Il faudrait presque que je fasse des observations sur le rapport, mais lorsque j'étais dans la région de l'Atlantique, j'ai toujours rêvé de pouvoir envoyer un sous groupe secondaire formé ou une organisation de la taille d'un peloton. Je pourrais les laisser partir en tant que groupe collectif avec insigne de coiffure, ce qui reflète le service de régiment qui nous a toujours bien servi.

Je pense que c'est faisable si nous prolongeons la durée. En d'autres mots, au lieu de dire que nous avons une conscription dans six semaines et que nous avons besoin de X personnes pour tel ou tel...

M. Frazer: Vous voulez dire donner plus de préavis?

Bgén MacDonald: Oui. Que pensez-vous de deux ans? Une fois que nous aurons passé à travers ça, nous organiser, et structurer nos réserves mieux qu'elles ne le sont aujourd'hui, je pense que cela pourrait être faisable.

M. Frazer: Il s'agirait de planifier à l'avance, et nous ne sommes pas particulièrement connus pour ça.

Mgén Linden: Pour situer ça dans un autre contexte, la commission recommande des plus grandes unités. Disons que vous avez une unité de 300 ou 400 personnes, au lieu de 128, et qu'on vous donne 18 mois de préavis que vous allez être responsable d'un peloton. Si vous avez 18 mois pour le faire, je pense que les unités feraient la queue pour avoir la chance d'être les prochains à envoyer leurs peloton.

M. Frazer: Je suis d'accord. Sauf que cela vient rejoindre ce que John et Bob Speller disaient il y a quelques instants. Lorsque vous avez votre grande unité, cela veut dire regrouper les gens, et vous perdez l'impact de l'unité en milieu rural. Pour chaque avantage, il y a toujours un inconvénient.

Bgén MacDonald: Si vous me permettez, cela ne signifie pas vraiment la fusion des unités, parce que nous pourrions encore avoir plusieurs endroits dans plusieurs comtés. Ils ont en commun le commandement et le contrôle. Donc, la géographie est certes un facteur, mais...

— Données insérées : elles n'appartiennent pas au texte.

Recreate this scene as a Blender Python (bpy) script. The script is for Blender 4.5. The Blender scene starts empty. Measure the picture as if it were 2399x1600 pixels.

Mgén Linden: Pourquoi ne pas leur décrire l'une de ces unités du Canada atlantique. Dites-leur où se trouvent les compagnies et les pelotons.

Bgén MacDonald: Je pourrais le faire. Par exemple, nous avons une certaine tradition de montagnards en Nouvelle-Écosse. Nous avons deux bataillons de montagnards dans cette province, tous deux dans l'infanterie. Ils s'étendent d'Amherst, à la frontière du Nouveau-Brunswick et de la Nouvelle-Écosse, jusqu'à Sydney.

Donc sur le plan géographique, il s'agit d'une étendue de près de 400 milles. Parmi ces sous-groupes, il y en a sept là en hiver. Lorsque j'ai organisé un bataillon pour la formation d'été sur le terrain, ces unités ont été ramenées en une seule unité, comptant deux ou trois compagnies.

C'était faisable. C'est réalisable. Même l'hiver, Commandement et contrôle peut le faire avec un commandement à temps partiel qui peut se déplacer, faire des visites, rester en contact avec les gens et savoir ce qui se passe dans chacun de ces endroits. Mais l'été, cela nous a été très avantageux.

Je vous suggérerais d'appliquer cette formule à l'échelle du pays. On peut s'en tenir aux régions rurales ou on peut y faire participer les régions urbaines. C'est faisable.

M. Frazer: Merci.

Le président: Merci beaucoup, messieurs. Ce fut un après-midi très intéressant.

.1725

J'ai beaucoup apprécié votre exposé et vos commentaires sur la situation actuelle et future des unités de réserve.

Nous allons réfléchir à tout cela. Nous espérons que nous allons pouvoir en arriver à une conclusion à ce sujet avant le 15 décembre. Merci beaucoup.